● Given request:
Beginning with the first line of the entries below, quote each line until you reach and include the line with "C.camera = cam".

>> begin

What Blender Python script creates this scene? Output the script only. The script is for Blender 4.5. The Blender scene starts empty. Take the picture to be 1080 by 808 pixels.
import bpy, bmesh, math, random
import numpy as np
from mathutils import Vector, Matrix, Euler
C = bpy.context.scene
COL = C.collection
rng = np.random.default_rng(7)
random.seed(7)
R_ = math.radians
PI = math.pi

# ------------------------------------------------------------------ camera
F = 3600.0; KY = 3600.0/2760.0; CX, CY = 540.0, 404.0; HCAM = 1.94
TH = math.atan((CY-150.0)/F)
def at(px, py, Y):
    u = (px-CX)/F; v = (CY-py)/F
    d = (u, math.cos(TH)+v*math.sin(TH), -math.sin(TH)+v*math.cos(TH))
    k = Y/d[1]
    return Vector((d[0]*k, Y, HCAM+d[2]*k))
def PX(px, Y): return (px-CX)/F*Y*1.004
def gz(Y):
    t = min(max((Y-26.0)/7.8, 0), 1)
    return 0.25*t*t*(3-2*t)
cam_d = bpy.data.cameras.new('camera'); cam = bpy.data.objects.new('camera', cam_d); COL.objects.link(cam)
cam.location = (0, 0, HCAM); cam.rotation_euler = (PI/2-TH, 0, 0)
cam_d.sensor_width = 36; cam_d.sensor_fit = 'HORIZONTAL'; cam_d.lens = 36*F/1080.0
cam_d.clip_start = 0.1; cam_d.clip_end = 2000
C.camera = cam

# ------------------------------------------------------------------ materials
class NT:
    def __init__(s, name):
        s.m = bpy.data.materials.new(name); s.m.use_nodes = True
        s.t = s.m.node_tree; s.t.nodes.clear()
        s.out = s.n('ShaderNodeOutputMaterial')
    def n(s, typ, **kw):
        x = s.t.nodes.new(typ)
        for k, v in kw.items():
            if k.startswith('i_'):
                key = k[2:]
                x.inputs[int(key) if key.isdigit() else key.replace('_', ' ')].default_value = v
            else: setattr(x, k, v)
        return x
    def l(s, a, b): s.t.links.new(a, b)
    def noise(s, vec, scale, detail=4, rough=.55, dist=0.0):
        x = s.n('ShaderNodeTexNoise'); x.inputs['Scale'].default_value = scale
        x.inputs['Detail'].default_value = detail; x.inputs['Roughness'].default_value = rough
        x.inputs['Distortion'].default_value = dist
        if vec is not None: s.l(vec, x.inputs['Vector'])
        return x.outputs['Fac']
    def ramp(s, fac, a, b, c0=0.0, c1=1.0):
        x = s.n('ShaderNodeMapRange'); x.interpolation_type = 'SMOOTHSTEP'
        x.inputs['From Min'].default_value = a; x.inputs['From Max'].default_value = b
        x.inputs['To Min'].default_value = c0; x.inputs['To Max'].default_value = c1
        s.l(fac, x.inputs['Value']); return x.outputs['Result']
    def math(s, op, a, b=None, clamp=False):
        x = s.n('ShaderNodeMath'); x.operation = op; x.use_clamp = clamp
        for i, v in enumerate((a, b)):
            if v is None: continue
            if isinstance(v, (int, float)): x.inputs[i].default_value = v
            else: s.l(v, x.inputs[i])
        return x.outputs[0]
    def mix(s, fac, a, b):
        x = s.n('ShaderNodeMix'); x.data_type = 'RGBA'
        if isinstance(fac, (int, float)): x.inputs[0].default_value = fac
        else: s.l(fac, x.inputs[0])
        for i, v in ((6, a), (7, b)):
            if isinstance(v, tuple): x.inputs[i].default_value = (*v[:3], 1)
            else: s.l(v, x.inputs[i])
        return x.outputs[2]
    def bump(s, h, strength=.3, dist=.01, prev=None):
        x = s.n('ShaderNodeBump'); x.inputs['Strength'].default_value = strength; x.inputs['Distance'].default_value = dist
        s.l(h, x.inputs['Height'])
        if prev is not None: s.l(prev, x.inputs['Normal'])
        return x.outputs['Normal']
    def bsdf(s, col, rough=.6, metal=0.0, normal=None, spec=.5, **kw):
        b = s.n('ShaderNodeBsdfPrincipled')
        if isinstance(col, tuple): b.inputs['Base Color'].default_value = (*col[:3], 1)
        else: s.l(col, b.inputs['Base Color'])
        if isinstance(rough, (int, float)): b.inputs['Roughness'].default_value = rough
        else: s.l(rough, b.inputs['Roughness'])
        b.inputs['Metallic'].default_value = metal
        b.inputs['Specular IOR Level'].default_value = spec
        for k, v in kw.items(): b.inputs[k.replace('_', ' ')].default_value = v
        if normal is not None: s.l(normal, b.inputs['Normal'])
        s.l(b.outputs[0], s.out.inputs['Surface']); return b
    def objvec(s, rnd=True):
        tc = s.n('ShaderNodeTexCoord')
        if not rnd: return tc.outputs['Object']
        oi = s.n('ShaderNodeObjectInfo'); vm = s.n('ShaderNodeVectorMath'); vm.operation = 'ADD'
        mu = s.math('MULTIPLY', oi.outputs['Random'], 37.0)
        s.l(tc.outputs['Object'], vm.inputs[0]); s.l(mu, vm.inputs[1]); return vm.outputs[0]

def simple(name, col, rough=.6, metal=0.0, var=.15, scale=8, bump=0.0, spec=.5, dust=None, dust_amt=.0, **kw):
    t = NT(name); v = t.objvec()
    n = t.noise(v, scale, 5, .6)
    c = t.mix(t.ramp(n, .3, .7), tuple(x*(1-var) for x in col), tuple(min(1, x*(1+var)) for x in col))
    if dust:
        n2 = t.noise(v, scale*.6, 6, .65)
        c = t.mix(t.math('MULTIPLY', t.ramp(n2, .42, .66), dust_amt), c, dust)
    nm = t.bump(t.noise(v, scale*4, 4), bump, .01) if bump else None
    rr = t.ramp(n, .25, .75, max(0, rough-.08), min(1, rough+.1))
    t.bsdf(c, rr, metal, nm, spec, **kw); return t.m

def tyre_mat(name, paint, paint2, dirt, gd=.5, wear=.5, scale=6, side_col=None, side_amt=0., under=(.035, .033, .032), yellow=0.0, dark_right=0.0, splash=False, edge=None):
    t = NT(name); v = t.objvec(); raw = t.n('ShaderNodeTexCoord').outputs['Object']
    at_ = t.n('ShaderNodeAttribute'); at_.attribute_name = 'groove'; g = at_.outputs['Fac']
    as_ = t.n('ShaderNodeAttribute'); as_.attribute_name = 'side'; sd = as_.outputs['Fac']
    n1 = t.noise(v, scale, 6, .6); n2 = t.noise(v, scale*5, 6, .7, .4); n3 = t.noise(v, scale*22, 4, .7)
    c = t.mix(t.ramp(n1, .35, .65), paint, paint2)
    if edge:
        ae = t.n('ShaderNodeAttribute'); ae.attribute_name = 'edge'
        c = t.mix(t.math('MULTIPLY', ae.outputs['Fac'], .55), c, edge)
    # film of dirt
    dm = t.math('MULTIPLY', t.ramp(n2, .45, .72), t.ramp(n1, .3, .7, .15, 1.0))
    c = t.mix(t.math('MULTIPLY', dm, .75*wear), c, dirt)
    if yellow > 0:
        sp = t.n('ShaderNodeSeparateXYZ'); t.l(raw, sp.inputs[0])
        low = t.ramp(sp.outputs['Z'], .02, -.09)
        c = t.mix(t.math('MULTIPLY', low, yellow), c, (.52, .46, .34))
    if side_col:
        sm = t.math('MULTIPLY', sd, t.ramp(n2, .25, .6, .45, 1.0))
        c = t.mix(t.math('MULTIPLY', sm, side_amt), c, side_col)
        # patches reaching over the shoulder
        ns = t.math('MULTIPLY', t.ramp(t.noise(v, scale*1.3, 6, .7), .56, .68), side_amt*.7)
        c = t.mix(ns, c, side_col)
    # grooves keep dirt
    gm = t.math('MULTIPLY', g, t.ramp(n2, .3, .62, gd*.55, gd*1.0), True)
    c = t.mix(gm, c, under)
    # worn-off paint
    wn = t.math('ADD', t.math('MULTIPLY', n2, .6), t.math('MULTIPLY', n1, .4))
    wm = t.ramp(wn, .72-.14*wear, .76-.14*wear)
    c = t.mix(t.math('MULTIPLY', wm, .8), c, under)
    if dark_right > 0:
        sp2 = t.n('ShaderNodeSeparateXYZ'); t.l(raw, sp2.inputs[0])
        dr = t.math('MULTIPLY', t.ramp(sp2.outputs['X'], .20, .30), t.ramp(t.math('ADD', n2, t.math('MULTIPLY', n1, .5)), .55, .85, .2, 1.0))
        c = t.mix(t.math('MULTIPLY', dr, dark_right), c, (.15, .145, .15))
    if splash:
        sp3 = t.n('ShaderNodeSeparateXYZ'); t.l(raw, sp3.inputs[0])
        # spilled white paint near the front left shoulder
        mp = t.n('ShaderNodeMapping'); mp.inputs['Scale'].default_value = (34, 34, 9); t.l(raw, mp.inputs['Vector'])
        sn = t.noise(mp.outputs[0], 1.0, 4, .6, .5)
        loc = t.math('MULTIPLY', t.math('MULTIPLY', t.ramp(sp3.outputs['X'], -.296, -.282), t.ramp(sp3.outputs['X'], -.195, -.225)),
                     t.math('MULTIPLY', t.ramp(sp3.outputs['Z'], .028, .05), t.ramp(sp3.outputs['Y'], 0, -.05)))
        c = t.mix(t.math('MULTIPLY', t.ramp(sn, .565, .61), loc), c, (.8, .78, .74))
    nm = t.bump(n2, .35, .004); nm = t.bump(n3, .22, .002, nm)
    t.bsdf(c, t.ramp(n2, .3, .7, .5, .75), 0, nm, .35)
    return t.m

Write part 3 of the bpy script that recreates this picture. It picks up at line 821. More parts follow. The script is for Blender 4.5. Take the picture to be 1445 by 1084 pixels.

>> end

● Solution to this task:
What Blender Python script creates this scene? Output the script only. The script is for Blender 4.5. The Blender scene starts empty. Take the picture to be 1080 by 808 pixels.
import bpy, bmesh, math, random
import numpy as np
from mathutils import Vector, Matrix, Euler
C = bpy.context.scene
COL = C.collection
rng = np.random.default_rng(7)
random.seed(7)
R_ = math.radians
PI = math.pi

# ------------------------------------------------------------------ camera
F = 3600.0; KY = 3600.0/2760.0; CX, CY = 540.0, 404.0; HCAM = 1.94
TH = math.atan((CY-150.0)/F)
def at(px, py, Y):
    u = (px-CX)/F; v = (CY-py)/F
    d = (u, math.cos(TH)+v*math.sin(TH), -math.sin(TH)+v*math.cos(TH))
    k = Y/d[1]
    return Vector((d[0]*k, Y, HCAM+d[2]*k))
def PX(px, Y): return (px-CX)/F*Y*1.004
def gz(Y):
    t = min(max((Y-26.0)/7.8, 0), 1)
    return 0.25*t*t*(3-2*t)
cam_d = bpy.data.cameras.new('camera'); cam = bpy.data.objects.new('camera', cam_d); COL.objects.link(cam)
cam.location = (0, 0, HCAM); cam.rotation_euler = (PI/2-TH, 0, 0)
cam_d.sensor_width = 36; cam_d.sensor_fit = 'HORIZONTAL'; cam_d.lens = 36*F/1080.0
cam_d.clip_start = 0.1; cam_d.clip_end = 2000
C.camera = cam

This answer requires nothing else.